* Raw data *
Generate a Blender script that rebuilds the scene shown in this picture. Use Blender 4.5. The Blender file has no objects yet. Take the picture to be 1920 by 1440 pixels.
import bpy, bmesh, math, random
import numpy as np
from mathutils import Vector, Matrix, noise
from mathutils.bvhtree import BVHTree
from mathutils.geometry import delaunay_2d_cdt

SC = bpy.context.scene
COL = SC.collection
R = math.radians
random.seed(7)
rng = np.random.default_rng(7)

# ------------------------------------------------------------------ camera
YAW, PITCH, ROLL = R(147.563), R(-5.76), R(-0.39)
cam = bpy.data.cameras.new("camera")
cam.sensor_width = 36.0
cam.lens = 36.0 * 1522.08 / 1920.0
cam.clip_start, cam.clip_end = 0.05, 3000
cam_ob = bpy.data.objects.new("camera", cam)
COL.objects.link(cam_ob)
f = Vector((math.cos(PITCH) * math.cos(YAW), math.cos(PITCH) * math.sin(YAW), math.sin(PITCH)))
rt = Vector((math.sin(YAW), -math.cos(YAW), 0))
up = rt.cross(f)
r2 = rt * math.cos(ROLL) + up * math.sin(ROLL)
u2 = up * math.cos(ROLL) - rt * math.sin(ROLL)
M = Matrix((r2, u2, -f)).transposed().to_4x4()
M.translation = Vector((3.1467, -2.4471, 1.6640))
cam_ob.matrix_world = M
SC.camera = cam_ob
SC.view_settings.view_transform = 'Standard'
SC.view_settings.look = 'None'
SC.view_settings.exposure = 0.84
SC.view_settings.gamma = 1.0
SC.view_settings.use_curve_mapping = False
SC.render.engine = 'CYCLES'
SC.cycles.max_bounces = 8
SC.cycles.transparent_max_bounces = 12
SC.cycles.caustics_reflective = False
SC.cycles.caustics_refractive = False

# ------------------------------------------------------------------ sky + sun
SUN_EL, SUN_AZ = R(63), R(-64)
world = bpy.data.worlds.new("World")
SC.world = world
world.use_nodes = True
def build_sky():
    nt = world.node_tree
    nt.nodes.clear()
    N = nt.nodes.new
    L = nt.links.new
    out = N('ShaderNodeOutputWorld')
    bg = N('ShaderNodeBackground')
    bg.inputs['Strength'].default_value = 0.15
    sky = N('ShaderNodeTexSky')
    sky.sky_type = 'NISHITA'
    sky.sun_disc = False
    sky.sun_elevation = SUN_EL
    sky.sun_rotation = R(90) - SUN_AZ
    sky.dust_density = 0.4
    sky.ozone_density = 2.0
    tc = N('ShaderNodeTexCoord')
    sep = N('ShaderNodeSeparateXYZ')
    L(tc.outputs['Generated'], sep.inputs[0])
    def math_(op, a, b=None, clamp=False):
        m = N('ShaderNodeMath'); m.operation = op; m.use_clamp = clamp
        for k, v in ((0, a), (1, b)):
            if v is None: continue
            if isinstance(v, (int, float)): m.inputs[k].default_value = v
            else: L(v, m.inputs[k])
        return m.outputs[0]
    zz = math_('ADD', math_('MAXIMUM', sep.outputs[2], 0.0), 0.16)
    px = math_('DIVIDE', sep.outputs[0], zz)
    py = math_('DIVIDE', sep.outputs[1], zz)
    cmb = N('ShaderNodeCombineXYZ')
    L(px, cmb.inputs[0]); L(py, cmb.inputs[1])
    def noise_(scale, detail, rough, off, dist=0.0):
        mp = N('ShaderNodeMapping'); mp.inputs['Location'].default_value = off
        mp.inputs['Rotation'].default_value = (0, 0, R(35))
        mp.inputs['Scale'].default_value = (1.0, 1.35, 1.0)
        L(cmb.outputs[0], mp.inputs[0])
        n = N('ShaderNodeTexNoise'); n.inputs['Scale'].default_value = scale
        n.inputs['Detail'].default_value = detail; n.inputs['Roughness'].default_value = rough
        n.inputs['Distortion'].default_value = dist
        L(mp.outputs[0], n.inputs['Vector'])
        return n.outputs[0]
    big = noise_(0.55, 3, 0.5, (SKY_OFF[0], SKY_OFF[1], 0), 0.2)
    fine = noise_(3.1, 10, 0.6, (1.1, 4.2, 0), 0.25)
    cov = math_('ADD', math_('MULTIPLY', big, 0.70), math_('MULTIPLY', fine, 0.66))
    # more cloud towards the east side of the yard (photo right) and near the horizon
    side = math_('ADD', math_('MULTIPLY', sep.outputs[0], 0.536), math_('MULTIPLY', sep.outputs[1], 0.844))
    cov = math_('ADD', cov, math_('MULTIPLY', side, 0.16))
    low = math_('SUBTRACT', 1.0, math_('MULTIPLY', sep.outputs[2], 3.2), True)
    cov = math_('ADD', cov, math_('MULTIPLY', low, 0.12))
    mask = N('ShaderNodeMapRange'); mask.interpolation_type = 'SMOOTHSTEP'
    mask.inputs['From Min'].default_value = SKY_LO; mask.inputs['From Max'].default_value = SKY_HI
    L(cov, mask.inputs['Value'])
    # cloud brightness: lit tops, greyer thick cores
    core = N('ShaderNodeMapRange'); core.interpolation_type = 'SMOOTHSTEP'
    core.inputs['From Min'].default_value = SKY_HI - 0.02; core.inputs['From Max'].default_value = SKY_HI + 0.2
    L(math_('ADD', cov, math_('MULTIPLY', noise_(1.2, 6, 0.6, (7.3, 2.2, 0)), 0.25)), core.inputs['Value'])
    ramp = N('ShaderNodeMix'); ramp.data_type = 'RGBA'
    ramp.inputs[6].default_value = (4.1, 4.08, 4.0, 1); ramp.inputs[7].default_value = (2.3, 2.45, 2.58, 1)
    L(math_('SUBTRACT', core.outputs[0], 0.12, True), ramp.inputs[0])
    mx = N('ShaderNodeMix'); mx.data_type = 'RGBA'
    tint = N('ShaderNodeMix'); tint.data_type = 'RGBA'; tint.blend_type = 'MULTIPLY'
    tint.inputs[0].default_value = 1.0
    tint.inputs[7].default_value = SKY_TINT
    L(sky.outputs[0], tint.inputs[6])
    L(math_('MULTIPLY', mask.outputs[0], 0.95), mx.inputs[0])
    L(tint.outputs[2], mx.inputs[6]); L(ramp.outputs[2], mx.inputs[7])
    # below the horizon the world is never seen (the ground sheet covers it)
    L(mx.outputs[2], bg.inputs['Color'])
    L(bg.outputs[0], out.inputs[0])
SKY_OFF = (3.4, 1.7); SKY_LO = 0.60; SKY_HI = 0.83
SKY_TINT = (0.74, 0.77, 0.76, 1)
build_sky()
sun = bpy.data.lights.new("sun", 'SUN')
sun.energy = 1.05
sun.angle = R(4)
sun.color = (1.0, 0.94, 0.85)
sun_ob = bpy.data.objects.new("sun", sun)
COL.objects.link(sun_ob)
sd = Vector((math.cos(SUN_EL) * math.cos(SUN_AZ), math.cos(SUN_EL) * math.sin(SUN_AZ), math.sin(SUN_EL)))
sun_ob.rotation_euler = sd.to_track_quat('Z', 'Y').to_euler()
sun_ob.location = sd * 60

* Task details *
Copy each line that holds the word "scene".

* Complete response *
Generate a Blender script that rebuilds the scene shown in this picture. Use Blender 4.5. The Blender file has no objects yet. Take the picture to be 1920 by 1440 pixels.
SC = bpy.context.scene